▸ **AIM**
Copy each line below in which the word "follow" occurs.
****************
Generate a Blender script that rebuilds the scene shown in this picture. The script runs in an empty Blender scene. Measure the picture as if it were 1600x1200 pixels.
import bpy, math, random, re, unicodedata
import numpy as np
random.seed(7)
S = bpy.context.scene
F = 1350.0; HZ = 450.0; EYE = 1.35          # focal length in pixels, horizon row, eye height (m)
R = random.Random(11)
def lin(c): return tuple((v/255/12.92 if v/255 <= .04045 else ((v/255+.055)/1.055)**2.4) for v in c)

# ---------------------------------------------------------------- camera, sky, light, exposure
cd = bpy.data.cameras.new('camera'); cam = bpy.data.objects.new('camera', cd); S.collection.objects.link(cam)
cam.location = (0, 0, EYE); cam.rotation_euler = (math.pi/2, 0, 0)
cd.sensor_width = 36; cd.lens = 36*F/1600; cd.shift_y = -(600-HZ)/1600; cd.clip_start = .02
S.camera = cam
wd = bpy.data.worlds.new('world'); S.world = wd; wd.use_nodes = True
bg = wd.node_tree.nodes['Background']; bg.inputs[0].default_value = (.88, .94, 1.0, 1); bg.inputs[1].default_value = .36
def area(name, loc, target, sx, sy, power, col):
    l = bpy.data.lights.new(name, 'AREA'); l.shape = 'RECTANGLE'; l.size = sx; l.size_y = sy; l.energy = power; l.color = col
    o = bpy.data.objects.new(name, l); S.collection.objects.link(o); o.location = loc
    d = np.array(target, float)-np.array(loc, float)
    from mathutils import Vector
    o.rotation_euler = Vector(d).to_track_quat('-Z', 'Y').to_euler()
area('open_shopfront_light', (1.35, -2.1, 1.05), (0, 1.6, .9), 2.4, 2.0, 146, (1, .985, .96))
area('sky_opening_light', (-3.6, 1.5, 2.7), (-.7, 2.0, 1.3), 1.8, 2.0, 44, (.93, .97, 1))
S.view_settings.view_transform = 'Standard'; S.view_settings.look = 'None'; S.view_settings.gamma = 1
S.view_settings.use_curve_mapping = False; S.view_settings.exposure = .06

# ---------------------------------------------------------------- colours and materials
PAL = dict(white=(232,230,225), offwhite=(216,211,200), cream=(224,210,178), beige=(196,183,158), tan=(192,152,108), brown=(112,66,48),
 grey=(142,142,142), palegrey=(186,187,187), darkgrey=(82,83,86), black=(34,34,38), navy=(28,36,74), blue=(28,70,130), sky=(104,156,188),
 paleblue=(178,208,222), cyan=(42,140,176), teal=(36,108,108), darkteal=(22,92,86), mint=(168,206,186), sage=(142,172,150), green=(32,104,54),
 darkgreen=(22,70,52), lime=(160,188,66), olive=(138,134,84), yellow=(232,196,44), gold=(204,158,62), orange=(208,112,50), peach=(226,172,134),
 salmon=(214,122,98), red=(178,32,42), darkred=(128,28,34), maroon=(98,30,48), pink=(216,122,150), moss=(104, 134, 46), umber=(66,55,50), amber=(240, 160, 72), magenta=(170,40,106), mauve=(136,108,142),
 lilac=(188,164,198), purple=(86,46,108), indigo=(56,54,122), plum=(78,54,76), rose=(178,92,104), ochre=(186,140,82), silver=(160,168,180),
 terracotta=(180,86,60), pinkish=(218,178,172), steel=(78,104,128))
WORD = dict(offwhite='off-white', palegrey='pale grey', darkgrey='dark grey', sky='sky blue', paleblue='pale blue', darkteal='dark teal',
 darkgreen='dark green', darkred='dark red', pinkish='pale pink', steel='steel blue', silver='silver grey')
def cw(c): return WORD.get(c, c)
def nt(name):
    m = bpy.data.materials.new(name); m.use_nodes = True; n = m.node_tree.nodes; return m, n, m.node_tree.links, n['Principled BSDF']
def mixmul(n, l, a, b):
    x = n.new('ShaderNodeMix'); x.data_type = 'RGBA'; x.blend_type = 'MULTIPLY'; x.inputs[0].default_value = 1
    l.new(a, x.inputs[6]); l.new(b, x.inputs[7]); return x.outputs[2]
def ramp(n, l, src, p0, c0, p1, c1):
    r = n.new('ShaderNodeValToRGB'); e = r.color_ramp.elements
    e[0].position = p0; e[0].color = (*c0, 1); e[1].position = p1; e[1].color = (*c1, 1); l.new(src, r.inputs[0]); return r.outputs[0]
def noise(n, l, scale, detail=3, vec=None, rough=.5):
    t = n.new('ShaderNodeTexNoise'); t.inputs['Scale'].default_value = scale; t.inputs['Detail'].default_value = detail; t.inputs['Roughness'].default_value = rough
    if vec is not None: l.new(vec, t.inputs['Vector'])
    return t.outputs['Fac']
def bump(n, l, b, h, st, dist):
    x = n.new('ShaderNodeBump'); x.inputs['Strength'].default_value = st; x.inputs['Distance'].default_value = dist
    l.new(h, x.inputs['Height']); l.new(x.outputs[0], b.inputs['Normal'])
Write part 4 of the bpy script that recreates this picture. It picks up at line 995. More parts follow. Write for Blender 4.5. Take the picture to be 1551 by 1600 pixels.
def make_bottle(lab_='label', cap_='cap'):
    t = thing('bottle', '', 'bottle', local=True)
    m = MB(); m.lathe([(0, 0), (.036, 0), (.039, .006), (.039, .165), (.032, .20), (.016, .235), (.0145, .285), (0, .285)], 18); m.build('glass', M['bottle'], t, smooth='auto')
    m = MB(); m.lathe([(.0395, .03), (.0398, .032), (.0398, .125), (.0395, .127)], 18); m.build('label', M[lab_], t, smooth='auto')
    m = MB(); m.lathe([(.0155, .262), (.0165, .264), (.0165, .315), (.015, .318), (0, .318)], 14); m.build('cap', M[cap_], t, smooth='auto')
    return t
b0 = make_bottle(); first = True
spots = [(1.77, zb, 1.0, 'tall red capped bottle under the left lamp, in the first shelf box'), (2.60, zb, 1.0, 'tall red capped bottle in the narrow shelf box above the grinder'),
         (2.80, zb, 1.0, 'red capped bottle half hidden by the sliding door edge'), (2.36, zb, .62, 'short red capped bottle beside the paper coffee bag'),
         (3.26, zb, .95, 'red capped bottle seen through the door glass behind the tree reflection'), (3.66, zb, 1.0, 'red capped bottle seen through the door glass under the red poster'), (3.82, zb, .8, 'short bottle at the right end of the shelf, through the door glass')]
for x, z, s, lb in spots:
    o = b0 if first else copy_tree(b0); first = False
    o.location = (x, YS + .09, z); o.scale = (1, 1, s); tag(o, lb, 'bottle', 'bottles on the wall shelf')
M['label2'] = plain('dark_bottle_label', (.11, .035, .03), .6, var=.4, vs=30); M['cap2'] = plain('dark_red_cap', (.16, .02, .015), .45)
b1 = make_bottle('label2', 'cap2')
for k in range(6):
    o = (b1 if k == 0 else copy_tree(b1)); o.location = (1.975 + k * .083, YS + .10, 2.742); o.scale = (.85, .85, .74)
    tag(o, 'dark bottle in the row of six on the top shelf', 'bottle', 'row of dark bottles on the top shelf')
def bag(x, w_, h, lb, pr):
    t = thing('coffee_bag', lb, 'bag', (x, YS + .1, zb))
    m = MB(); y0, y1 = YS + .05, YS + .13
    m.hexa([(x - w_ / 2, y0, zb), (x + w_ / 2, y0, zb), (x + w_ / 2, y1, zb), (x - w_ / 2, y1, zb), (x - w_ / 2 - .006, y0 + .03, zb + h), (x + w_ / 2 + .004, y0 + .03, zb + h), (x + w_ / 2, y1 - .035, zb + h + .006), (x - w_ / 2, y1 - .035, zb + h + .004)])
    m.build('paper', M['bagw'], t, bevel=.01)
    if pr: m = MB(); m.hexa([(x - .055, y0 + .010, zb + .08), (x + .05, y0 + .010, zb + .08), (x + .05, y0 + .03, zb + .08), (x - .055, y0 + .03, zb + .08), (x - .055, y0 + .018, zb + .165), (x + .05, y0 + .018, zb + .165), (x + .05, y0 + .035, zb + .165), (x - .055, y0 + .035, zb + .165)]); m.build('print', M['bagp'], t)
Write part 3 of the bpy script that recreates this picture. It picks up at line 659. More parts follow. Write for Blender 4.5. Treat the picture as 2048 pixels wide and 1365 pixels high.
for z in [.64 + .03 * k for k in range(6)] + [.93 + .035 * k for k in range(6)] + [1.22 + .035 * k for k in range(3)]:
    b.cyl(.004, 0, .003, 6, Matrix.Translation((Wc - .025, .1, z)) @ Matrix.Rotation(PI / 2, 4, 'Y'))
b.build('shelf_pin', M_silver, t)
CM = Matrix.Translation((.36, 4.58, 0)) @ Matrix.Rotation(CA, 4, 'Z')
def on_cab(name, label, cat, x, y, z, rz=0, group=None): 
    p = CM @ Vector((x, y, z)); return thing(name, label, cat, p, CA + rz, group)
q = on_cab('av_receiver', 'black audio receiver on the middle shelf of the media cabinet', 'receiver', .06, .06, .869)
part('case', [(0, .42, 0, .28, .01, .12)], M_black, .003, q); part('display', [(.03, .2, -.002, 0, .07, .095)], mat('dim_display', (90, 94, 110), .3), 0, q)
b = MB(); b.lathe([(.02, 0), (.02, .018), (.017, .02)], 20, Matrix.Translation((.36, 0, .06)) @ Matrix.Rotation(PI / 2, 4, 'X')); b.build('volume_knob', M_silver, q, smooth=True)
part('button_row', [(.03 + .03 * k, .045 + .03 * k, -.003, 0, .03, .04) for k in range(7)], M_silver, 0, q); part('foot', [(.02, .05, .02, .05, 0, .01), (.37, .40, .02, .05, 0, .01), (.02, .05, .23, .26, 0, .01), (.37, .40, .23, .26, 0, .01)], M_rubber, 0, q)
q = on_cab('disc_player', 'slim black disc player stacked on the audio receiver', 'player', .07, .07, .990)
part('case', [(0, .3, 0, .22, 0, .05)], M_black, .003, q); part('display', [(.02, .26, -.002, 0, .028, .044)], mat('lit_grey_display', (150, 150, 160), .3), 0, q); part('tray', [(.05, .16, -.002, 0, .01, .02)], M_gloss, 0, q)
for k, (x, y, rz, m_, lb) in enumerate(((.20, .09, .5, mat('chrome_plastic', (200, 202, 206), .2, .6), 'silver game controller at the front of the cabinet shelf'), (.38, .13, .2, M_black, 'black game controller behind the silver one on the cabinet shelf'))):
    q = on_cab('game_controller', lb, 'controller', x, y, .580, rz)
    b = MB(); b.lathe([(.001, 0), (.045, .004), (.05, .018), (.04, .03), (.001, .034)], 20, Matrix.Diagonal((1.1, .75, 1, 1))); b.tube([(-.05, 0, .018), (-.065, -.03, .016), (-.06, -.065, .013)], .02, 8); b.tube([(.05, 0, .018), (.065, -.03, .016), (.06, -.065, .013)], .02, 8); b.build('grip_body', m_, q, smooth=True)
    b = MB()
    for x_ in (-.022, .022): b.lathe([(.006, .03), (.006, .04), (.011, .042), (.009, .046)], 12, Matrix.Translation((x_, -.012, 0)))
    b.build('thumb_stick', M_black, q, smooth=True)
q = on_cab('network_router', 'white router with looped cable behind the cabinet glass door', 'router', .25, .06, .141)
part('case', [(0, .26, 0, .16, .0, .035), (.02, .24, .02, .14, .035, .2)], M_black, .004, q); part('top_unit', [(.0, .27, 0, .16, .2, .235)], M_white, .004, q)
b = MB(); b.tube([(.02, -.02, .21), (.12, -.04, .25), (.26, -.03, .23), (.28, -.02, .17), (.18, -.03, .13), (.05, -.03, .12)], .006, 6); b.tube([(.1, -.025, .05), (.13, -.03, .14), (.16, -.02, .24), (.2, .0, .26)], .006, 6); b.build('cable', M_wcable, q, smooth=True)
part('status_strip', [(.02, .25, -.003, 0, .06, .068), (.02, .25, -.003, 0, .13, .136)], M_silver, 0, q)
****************
▸ **RESULT OF THE TASK**
Write part 4 of the bpy script that recreates this picture. It picks up at line 995. More parts follow. Write for Blender 4.5. Take the picture to be 1551 by 1600 pixels.
Write part 3 of the bpy script that recreates this picture. It picks up at line 659. More parts follow. Write for Blender 4.5. Treat the picture as 2048 pixels wide and 1365 pixels high.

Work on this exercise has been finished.